The agori can love because they’re more advanced than the matoran, and the matoran can’t love because they haven’t reached that stage yet in their growth in their history.
And what about Hewkii and Macku? Well they actually make sense here. They are shown being “very affectionate” of each other in the MNOG animations, and that’s not untrue. They may love each other, but not really know what it means considering it’s nothing the rest of the matoran have ever likely felt before. They are the anomalies, and it’s always the anomalies that change the world. They’re the pin that fate balances on, and when they take that step forward and recognize their feelings (likely to be sparked by meeting the agori and learning from their example), the rest of the matoran race will follow and evolve to learn that feeling too.
Think of the X-Men! The X-Men stories show an evolution of the human race, with small amounts of people gaining super-human/advanced abilities. More and more people gain that ability as they evolve as they become a part of it, except in Bionicle’s case, the ultimate power is the power of LOVE! (Side theory: Mask of Ultimate Power actually the Mask of Love?)

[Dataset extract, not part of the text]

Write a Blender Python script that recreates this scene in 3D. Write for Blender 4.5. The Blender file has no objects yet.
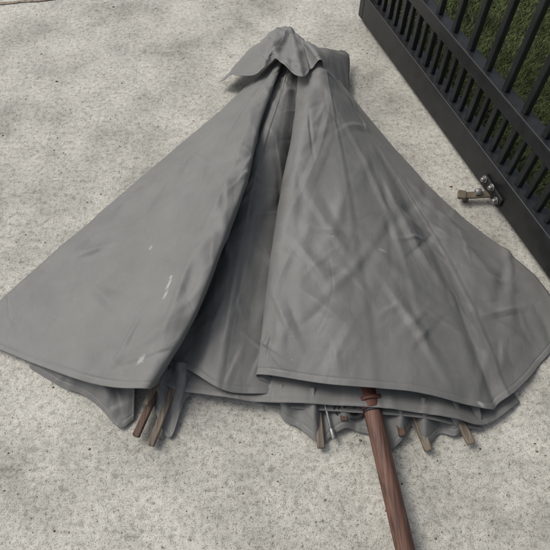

Love not being canon doesn’t mean it doesn’t have the potential to exist for the matoran, and the evolution of the matoran is one of the smartest and most meaningful themes to come out because of this.
The evolution of the matoran is a reflection of the human race, and it demonstrates a people learning to grow and fight to become something, growing beyond the menial tasks they were build for and becoming so much more, even escaping and growing above the need for their deity and shell of a universe.
The migration of the matoran out of the robot is a metaphor for them literally seeing the light. Mata-Nui himself explains how the matoran don’t need him anymore and how he would just be a shadow standing over them, limiting their potential for what they could become.
Evolution stands for so much in humanity. It stands for the breaking of the shackles that bind us and hold us down to the slavery of mortality, and climbing the ladder to become more than submissive and worshiping, but becoming productive to ourselves and each other. And while the agori nearly destroyed themselves, it is out of them that the matoran were shaped, except directly changed to have Unity, Duty, and Destiny, so they would not make that mistake. In being given this, they were by design destined and shaped to become more; to work on themselves, on each other, and the future they would all occupy as one. They show that their destiny IS their evolution, and vice versa.
So rather than cursing the great Greg-Nui for de-canonizing love, we ought to be thanking him, for after thinking about it the design of it makes so much more sense this way and makes for a far more meaningful and powerful story. It’s beautiful, like poetry, and is just one more reason to love the Bionicle.